* **Task instructions**:
The line containing "YF, ZCEIL = -1.9, 2.35" marks the end: quote every line from the start of the records below through it, word for word.

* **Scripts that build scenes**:
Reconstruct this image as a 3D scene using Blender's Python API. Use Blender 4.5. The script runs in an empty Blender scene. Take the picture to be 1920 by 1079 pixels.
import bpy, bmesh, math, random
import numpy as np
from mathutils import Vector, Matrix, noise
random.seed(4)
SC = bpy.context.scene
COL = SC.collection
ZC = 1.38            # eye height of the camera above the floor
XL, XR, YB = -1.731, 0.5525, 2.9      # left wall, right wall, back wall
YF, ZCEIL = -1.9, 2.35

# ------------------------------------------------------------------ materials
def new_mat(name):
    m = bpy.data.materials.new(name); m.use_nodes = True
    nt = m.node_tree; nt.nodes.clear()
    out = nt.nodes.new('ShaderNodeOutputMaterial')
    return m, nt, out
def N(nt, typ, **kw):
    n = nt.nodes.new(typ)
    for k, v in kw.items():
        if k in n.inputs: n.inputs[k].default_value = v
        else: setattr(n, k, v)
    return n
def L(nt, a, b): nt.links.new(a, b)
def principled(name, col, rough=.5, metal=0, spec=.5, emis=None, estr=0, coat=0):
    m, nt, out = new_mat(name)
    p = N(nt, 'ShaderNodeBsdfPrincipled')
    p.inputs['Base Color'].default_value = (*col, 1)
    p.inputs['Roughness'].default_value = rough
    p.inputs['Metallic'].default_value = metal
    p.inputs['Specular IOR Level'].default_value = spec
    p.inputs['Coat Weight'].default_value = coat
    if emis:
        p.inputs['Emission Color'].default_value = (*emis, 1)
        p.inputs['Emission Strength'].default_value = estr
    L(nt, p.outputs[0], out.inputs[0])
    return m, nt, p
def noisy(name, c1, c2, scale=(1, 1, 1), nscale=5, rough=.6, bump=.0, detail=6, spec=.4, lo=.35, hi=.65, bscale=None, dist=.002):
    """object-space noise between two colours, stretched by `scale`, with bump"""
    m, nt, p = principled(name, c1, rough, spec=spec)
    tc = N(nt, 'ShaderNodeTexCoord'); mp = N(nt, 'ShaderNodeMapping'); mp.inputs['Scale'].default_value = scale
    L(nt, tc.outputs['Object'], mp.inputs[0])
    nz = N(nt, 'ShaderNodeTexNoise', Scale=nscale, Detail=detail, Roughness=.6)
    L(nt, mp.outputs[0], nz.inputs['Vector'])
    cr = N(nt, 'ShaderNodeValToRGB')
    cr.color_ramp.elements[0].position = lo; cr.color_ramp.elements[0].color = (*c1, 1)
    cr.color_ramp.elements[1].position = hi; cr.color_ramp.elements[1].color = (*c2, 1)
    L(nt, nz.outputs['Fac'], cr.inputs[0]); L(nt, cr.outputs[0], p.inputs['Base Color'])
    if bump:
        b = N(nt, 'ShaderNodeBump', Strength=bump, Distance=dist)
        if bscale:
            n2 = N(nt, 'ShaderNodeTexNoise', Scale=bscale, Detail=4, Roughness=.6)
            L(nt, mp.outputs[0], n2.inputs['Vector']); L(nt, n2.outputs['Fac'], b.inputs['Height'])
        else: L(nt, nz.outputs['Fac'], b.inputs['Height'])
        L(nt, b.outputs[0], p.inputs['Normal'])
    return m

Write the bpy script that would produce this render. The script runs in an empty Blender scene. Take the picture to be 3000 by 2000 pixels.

* **Response to this exercise**:
Reconstruct this image as a 3D scene using Blender's Python API. Use Blender 4.5. The script runs in an empty Blender scene. Take the picture to be 1920 by 1079 pixels.
import bpy, bmesh, math, random
import numpy as np
from mathutils import Vector, Matrix, noise
random.seed(4)
SC = bpy.context.scene
COL = SC.collection
ZC = 1.38            # eye height of the camera above the floor
XL, XR, YB = -1.731, 0.5525, 2.9      # left wall, right wall, back wall
YF, ZCEIL = -1.9, 2.35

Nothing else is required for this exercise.